Monthly Archives: August 2022

Jordan Peterson on Maps of Meaning, and the task of understanding the source of our values

Jordan Peterson on Maps of Meaning, and the task of understanding the source of our values

My book is Maps of Meaning. There’s been four variants of that book written by four different people:

  • Eric Neumann wrote the Origins and History of Consciousness
  • Jung wrote Symbols of Transformation
  • Joseph Campbell wrote The Hero With a Thousand Faces

The daunting task before us is to understand the source of our values explicitly, and then to have an intelligent, broad-scale intense public discussion about the ranking of those values. People are captivated by that discussion. That’s partly why they’re watching my lectures, and so we have to sort that out because otherwise it’ll just manifest itself in this ideological fractionalization, demonization and increased polarization; and increased conspiratorial thinking. So many people I know, very intelligent people, extremely capable people, have fallen prey to conspiratorial thinking. It’s a real psychic plague, and I believe it’s caused by the same issue again. It’s this conceptual collapse of the sacred into the profane, and it’s the major challenge facing our civilization as far as I’m concerned. It’s much more of a crisis than the climate. If we solve this other problem, we’ll solve that problem. If we don’t solve this other problem we’ll just make it worse, way worse in ways we can hardly imagine. I see this is also making it impossible for us to take almost any intelligent environmental action because everything becomes so hyper-moral instantly, that you can’t have a reasonable discussion.

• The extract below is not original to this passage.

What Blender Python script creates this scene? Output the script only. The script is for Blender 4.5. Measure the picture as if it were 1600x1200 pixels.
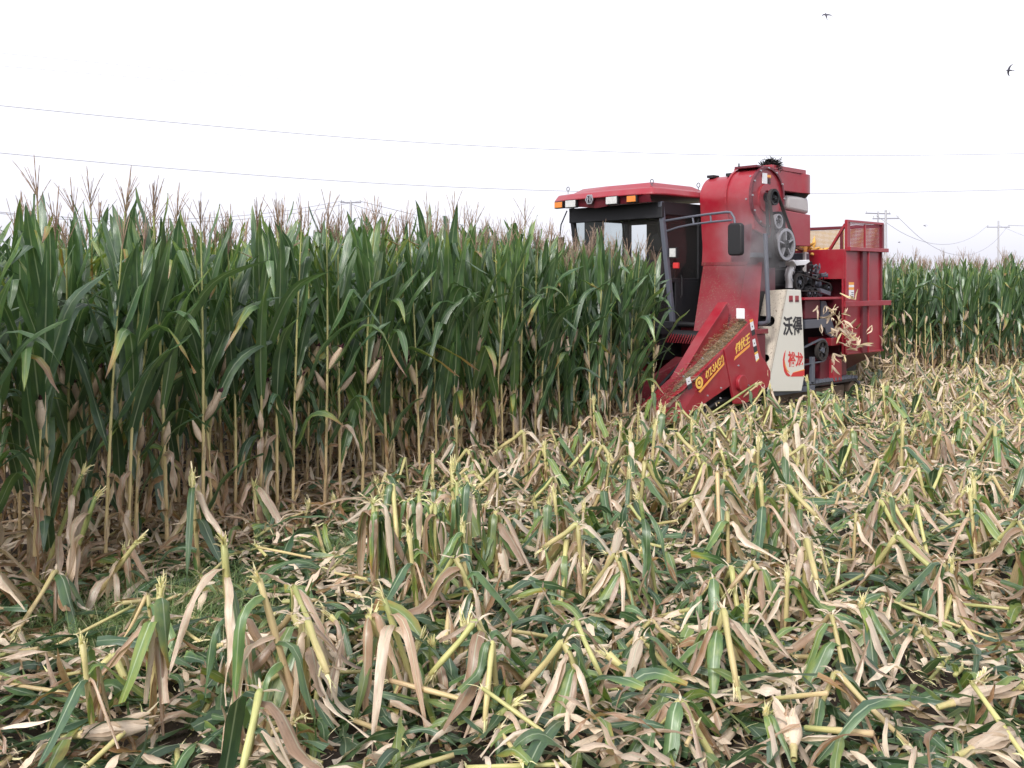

Jordan Peterson on The Importance Of Pursuing Your Goals

Jordan Peterson on The Importance Of Pursuing Your Goals:

We know enough about psychology now to know that almost all of the positive emotion that you’re going to experience in your life, and positive emotion is analgesic, it actually quells pain, so it’s not just positive, it also gets rid of the negative which is a big plus. Almost all the positive emotion that you’re going to feel, you’re going to feel in relationship to a goal, because you feel positive emotion as you approach a goal. So if you want to feel positive emotion then you need a goal, and then you might think, if you want to maximize that positive emotion, which is enthusiasm, and also what pulls you out into the world as well as feeling good, then you need the best possible goal. That’s going to engage the largest segments of your being, like if your goal’s too narrow then a bunch of you isn’t going to be on board for it. You know if the goal is well developed and multifaceted, then all of you can partake in that. Even your negative elements, even your anger and your fear can get on board with that. So you need a goal that’s worthy. You’ve got to think you could. You need a goal that justifies the tragedy and malevolence of life.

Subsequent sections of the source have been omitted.